18 Ekim 2012 Perşembe

VALLAHİ İLGİNÇ BİR DURUM

Sevdiğim bir kız arkadaşım anlatırken hayretle dinledim, zira durum pek bir tanıdık geldi. Bakalım size de gelecek mi?
Eşinin kronik mutsuzluğu varmış. Ve kendi dünyasında iyi olduğunu söyleyerek, arkadaşıma da kendisini meşgul edecek birşey bulmasını öneriyormuş. Bir teklifi de yokmuş bu konuda. Ne yapabilirmiş ki? Elinden gelen buymuş. Eğer arkadaşım  bu kadarıyla mutlu değilse, bu onun sorunuymuş!
 
İnatçı ve bencil insanlarla bugüne kadar pek karşılaşmadım. İnatttan da korkmadım hiç. Çünkü ben inatlaşmazsam karşımdaki kime karşı inat edecek? Ama inadın, aynı zamanda sabit fikir ve kabalıkla kardeş olduğunu hiç düşünmemmiştim. Tabii aşırı nezaketin bir öfke sorunu* olabileceği de hiç aklıma gelmemişti.
 
Bütün bunları düşünmeme sebep olanlara sanırım bir teşekkür yollamalıyım buradan. Bütün bunları gören gözlerim için de tanrıya şükretmeliyim. Neyse ki hala kalbimi ve aklımı kullanabiliyorum.
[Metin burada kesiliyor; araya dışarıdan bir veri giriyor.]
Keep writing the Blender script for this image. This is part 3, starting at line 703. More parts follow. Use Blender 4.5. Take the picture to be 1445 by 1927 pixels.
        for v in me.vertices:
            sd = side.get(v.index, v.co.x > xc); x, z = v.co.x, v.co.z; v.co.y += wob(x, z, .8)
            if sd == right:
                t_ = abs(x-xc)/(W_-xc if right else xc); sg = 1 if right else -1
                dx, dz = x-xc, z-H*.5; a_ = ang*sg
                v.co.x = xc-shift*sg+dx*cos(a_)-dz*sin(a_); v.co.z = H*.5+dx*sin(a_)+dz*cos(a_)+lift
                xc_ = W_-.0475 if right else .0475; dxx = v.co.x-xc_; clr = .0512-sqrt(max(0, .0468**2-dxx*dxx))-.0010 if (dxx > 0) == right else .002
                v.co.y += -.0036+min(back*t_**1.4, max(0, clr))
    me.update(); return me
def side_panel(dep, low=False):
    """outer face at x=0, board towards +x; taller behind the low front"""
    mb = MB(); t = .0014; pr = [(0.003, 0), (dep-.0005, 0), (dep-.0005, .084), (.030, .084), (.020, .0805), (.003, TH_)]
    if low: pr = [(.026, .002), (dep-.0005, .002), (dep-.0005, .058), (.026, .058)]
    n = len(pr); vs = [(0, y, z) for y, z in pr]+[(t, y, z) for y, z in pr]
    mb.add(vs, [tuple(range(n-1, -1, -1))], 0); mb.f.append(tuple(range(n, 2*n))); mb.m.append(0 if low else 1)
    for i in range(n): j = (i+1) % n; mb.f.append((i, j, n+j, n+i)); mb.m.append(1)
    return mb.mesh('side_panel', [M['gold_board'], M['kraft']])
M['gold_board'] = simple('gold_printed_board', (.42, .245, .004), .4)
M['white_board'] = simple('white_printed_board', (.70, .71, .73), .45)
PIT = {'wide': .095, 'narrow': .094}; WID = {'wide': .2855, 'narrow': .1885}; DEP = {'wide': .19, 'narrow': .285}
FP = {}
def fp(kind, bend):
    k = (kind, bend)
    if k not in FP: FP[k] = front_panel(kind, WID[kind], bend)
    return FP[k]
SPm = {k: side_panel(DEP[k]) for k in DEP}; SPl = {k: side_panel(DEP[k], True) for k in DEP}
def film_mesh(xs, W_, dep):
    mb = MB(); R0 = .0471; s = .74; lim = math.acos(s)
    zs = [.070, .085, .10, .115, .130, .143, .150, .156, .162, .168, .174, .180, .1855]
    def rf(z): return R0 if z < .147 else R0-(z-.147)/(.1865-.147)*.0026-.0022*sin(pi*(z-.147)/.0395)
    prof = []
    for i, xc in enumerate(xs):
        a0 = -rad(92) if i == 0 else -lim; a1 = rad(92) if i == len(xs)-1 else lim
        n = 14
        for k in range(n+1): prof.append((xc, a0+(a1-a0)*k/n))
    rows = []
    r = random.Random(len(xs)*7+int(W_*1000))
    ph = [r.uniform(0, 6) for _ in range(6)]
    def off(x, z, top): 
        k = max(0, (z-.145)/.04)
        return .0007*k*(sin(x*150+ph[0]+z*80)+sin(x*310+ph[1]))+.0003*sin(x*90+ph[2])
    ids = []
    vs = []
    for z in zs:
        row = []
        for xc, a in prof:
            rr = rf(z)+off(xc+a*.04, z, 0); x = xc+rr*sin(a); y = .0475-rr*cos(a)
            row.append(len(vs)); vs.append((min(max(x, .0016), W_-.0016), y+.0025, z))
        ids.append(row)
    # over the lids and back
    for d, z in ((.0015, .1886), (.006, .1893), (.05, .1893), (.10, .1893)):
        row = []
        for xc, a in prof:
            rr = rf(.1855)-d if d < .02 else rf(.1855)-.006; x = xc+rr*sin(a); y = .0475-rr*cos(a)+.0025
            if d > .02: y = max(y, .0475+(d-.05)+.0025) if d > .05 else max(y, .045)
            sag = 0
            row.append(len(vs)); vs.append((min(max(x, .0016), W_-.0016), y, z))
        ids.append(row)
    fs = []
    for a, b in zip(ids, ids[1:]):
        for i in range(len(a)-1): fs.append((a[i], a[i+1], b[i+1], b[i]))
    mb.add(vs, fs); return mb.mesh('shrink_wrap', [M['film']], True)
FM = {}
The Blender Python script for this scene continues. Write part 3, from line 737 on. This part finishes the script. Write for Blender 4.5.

Allah kullanamayanlara da nasib etsin diyelim:)

 
 
*kişinin kendi başarısızlıklarına ve kayıplarına öfkesi.

4 yorum:

cem dedi ki...

çok tanıdık bi ruh hali; kronik mutsuzluk.

guguk kuşu dedi ki...

bence bizim insanımızın sosyal ve duygusal gelişimi çook zayıf. ve kimseyi kırmak istemem ama bu erkeklerde daha da fena durumda. çünkü birkere erkek çocukları evlerinde sorumluluktan uzak, ayrıcalıklı yetiştiriliyor ve olay burda başlıyor. duygusal gelişimini tamamlamamış bu erkekler daha sonra tam aksine kendilerini kaf dağının hükümdarı olarak görüyor (zaten gelişimsizliklerini maskeleme biçimi bu) böylesine farkındalıktan uzak ve gelişmemiş bir insanın bir başka insanla iletişime girmesi ve hattta daha ötesine geçip birliktelik kurması bence kontreendike. yazık....bence arkadaşın ayaklarını yere sıkı basıp kendini toparlayabilir ancaaak diğer eksik kişiliğin işi zor:)

Fortunata dedi ki...

Vallahi, ne desem ki... Allah kurtarsın Cem Bey kardeşim

Fortunata dedi ki...

Al bende de o kadar Guguk kuşu, Tanrı bizi bu erkeklerden korusun! Amin:)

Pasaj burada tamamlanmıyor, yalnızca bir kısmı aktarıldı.